Gold continues to send a cautionary message, up 16% in the quarter and has gained over 40% in 2025 alone. Investors typically turn to the precious metal for crisis insurance and/or a hedge against inflation/currency depreciation. Clearly the shifting geopolitical landscape and deteriorating US government financial position, with no signs of fiscal restraint, are spooking a large contingent of market participants. We heed the message.
Resilient consumer spending is holding recession risk in check. There is no doubt that the labor market has slowed, but it’s not showing undue signs of stress. Turnover has stalled with very little hiring or firing happening in the aggregate.

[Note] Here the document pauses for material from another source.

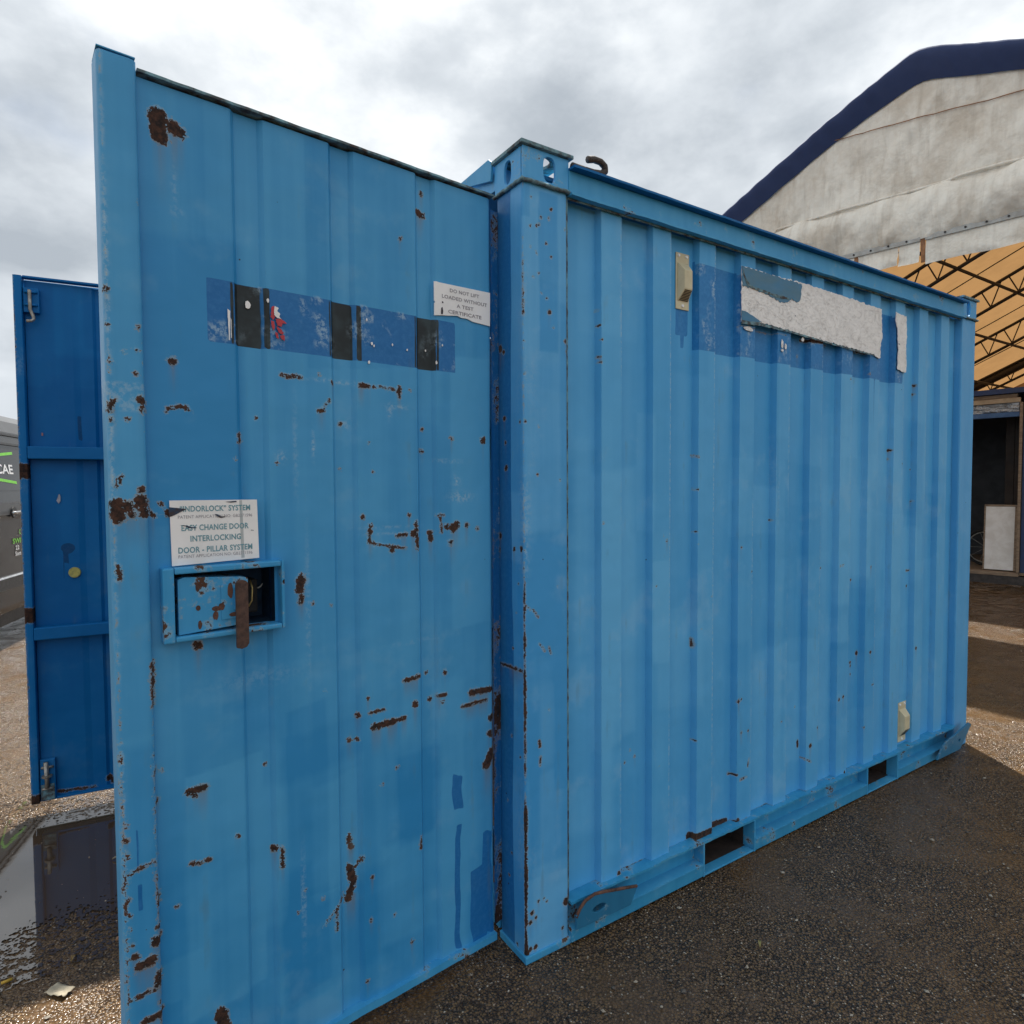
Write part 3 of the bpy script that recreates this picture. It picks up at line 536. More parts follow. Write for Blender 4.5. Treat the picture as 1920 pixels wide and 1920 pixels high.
lipb = MB(); strip(lipb, PX+0.003, CL-0.163, -0.012, 0.05, 0.1285, 0.1365, 220, 0.0042, 6)
lipb.build('bottom_lip', M['trim_low'], cont)
for a, c_ in ((0.786, 1.094), (1.925, 2.213)):
    pk = MB(); t = 0.008
    pk.box(a+0.0005, -0.013, 0.004, a+t, 0.04, 0.128); pk.box(c_-t, -0.013, 0.004, c_-0.0005, 0.04, 0.128)
    pk.box(a+t, -0.010, 0.004, c_-t, 0.03, 0.011); pk.box(a+t, 0.0, 0.118, c_-t, 0.04, 0.1275)
    po = pk.build('fork_pocket', M['trim'], cont, 0.0015)
    pi = MB().box(a+0.0005, 0.0405, 0.004, a+t, 1.9, 0.128).box(c_-t, 0.0405, 0.004, c_-0.0005, 1.9, 0.128).box(a+t, 0.0305, 0.004, c_-t, 1.9, 0.010).box(a+t, 0.0405, 0.120, c_-t, 1.9, 0.1275).box(a, 1.9, 0.004, c_, 1.91, 0.1275)  # inner pocket walls, plus an added back plate that shuts out light
    pi.build('pocket_lining', M['pocket_shade'], po)
# gusset plates at the rail ends
gz = MB(); poly_hole(gz, [(0.168, 0.06), (0.40, 0.055), (0.43, 0.107), (0.33, 0.128), (0.245, 0.146), (0.205, 0.138), (0.168, 0.105)], (0.262, 0.098), 0.028, 0.012, -0.034, -0.026, 'y')
gz.build('gusset_plate', [M['gusset']], cont, 0.002)
ge = MB(); ge.tube([(x, -0.030, z) for x, z in ((0.170, 0.098), (0.185, 0.122), (0.207, 0.139), (0.245, 0.147), (0.29, 0.139), (0.33, 0.1295), (0.38, 0.119), (0.43, 0.1075))], 0.0055, 6); ge.build('plate_edge', M['rust'], cont, smooth=True)
gz2 = MB(); poly_hole(gz2, [(2.54, 0.030), (2.80, 0.028), (2.93, 0.135), (2.905, 0.150), (2.86, 0.140), (2.62, 0.100)], (2.79, 0.080), 0.012, 0.008, -0.048, -0.038, 'y')
gz2.build('gusset_plate', M['gusset'], cont, 0.002)
# lashing hook on the top rail
hk = MB(); hp = [(0.172, 2.424), (0.215, 2.424), (0.255, 2.425), (0.288, 2.430), (0.305, 2.441), (0.303, 2.456), (0.286, 2.466), (0.258, 2.466), (0.234, 2.459)]
hs = []
for i in range(len(hp)-1):
    for t in (0, 0.33, 0.66): hs.append((hp[i][0]*(1-t)+hp[i+1][0]*t, -0.012, hp[i][1]*(1-t)+hp[i+1][1]*t))
hs.append((hp[-1][0], -0.012, hp[-1][1]))
hk.tube(hs, 0.0105, 8).build('lashing_hook', M['hook'], cont, smooth=True)
# shell behind
box('end_header', 0.002, 0.152, 2.372, 0.085, CW-0.152, 2.452, M['post'], cont, 0.004)
fl_ = MB().prism([(0.16, 2.40), (0.36, 2.452), (0.37, 2.468), (0.17, 2.47), (0.152, 2.455)], -0.012, -0.004, 'x'); fl_.build('header_flap', M['trim'], cont, 0.001)
box('roof_sheet', 0.09, 0.052, 2.395, CL-0.05, CW-0.03, 2.408, M['trim'], cont, 0.002)
box('side_wall', 0.162, CW-0.035, 0.12, CL-0.162, CW-0.012, 2.39, M['wall'], cont, 0.002)
box('end_wall', CL-0.035, 0.142, 0.12, CL-0.012, CW-0.142, 2.39, M['wall'], cont, 0.002)
box('container_floor', 0.02, 0.046, 0.131, CL-0.04, CW-0.04, 0.16, M['plywood'], cont, 0.002)
box('end_sill', 0.0, PY+0.01, 0.02, 0.06, CW-0.15, 0.125, M['trim'], cont, 0.004)

# ------------------------------------------------------------------ text and signs
def text_mesh(body, width=None, height=None, bold=0.0, spacing=1.0):
    cu = bpy.data.curves.new('t', 'FONT'); cu.body = body; cu.size = 1.0; cu.offset = bold; cu.space_character = spacing; cu.resolution_u = 3
    o = bpy.data.objects.new('t', cu); COL.objects.link(o); bpy.context.view_layer.update()
    me = bpy.data.meshes.new_from_object(o.evaluated_get(bpy.context.evaluated_depsgraph_get()))
    v = np.array([tuple(p.co) for p in me.vertices]); f = [tuple(p.vertices) for p in me.polygons]
    bpy.data.objects.remove(o); bpy.data.curves.remove(cu); bpy.data.meshes.remove(me)
    v = v[:, :2]; v = v-v.min(0); s = v.max(0)
    sx = width/s[0] if width else None; sy = height/s[1] if height else None
    sx = sx or sy; sy = sy or sx
    return v*np.array([sx, sy]), f
def put_text(mb, body, cx, cz, y, width, height, mi, flip=-1, bold=0.022, shear=0.0, spacing=1.05, ax='xz'):
    v, f = text_mesh(body, width, height, bold, spacing)
    w_ = v[:, 0].max(); h_ = v[:, 1].max()
    mb.add([(cx+flip*(a-w_/2), y, cz+(b_-h_/2)+shear*(a-w_/2)) for a, b_ in v], f, mi)
def flat_mesh(mb, name):
    me = bpy.data.meshes.new(name); me.from_pydata(mb.v, [], mb.f); me.polygons.foreach_set('material_index', mb.m); me.update(); return me
M['sign_white'] = simple('white_vinyl', (0.92, 0.92, 0.91), (0.82, 0.83, 0.82), 0.45, 9, bump=0.1)
M['ink_teal'] = simple('faded_teal_ink', (0.12, 0.30, 0.36), (0.18, 0.36, 0.42), 0.6, 90, bump=0)
M['ink_grey'] = simple('faded_grey_ink', (0.24, 0.23, 0.26), (0.38, 0.37, 0.40), 0.6, 90, bump=0)
M['scrape'] = simple('scraped_dark', (0.02, 0.06, 0.12), (0.05, 0.03, 0.025), 0.8, 60, bump=0)
M['fold'] = simple('grey_crease', (0.42, 0.47, 0.48), (0.50, 0.54, 0.54), 0.6, 40, bump=0)

# ------------------------------------------------------------------ outward-facing door leaf
def door_attrs(S, Zz, chips, seed, n=70, amp=1.0):
    return {'rust': store(chip_field(S, Zz, chips)), 'weep': weep_field(S, Zz, chips), 'tone': patches(S, Zz, n, 0, 1.05, 0, 2.35, seed, amp)}
D1 = (-0.005, 0.115); A1 = R(185.75)
ss = set(np.round(np.arange(0.030, 0.9761, 0.006), 4))
GR = ((0.709, 0.781), (0.481, 0.548), (0.235, 0.299)); GS = 0.010
for a, c_ in GR:
    for q in (a-GS*0.3, a, a+GS, c_-GS, c_, c_+GS*0.3): ss.add(round(q, 4))
ss = np.array(sorted(ss)); ss = ss[np.concatenate([[True], np.diff(ss) > 0.0015])]
zs = np.arange(0.045, 2.3246, 0.006)
S, Zz = np.meshgrid(ss, zs, indexing='ij')
pr = np.zeros(ss.shape)
for a, c_ in GR: pr = np.minimum(pr, -0.011*np.clip(np.minimum((ss-a)/GS, (c_-ss)/GS), 0, 1))
pr = pr-0.02*np.clip((0.050-ss)/0.02, 0, 1)**2
dent = 0.006*fbm(S*2.6+1, Zz*1.9, 3)
P = np.stack([S, pr[:, None]+dent, Zz], -1)
at = door_attrs(S, Zz, DOOR_CHIPS, 12, 90, 0.8)
# hinge-side edge wear, much heavier near the ground
ew = 0.006*fbm(Zz*8+2, S*0+4, 4)*2+0.004*np.clip((1.1-Zz)/0.8, 0, 1)-0.001
at['rust'] = np.maximum(at['rust'], store(np.where(S < 0.07, ew-(S-0.035), -1)))
band = rect_field(S, Zz, 0.170, 0.840, 1.786, 1.930)
for q in ((0.172, 0.55, 0.030, 0.050), (0.176, 0.25, 0.017, 0.20), (0.100, 0.16, 0.045, 0.12), (0.062, 0.22, 0.030, 0.16)):
    band = np.maximum(band, rect_field(S+0.03*fbm(Zz*9, S*5, 3), Zz+0.06*fbm(S*14, Zz*3, 3), q[0]-q[2]*0.6, q[0]+q[2]*0.6, q[1]-q[3], q[1]+q[3]))
at['band'] = store(band)
blk = np.full(S.shape, -1.0)
for a, c_ in ((0.719, 0.779), (0.700, 0.713), (0.783, 0.789), (0.487, 0.545), (0.464, 0.478), (0.548, 0.552), (0.236, 0.295), (0.300, 0.305), (0.226, 0.2335)):
    blk = np.maximum(blk, rect_field(S+0.002*fbm(Zz*20, S), Zz, a, c_, 1.786, 1.929))
at['black'] = store(blk)
scf = np.where(rect_field(S, Zz, 0.17, 0.84, 1.786, 1.93) > 0, np.clip(fbm(S*26, Zz*22, 4)*7-0.55, 0, 0.8), 0)
scf = scf*np.where(blk > 0, 0.2, 1.0)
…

To us, this is another sign that uncertainty remains in the minds of business leaders awaiting better clarity on the economy. However, until we see a material rise in unemployment claims, the U.S. economy will likely remain stable.
In conclusion, it should be clear that we don’t share the market’s view of a goldilocks future, yet we’re cautiously optimistic. We see pockets of the U.S. equity market as teetering on irrational exuberance, but there are opportunities in companies beyond the AI sphere where valuations are less demanding. Given the uncertain backdrop, elevated valuations, and investor overconfidence, we continue to stress quality across our asset allocation portfolios. True to our participate and protect philosophy, we don’t think it’s a good time to be swinging for the fence.
We truly appreciate your confidence and partnership.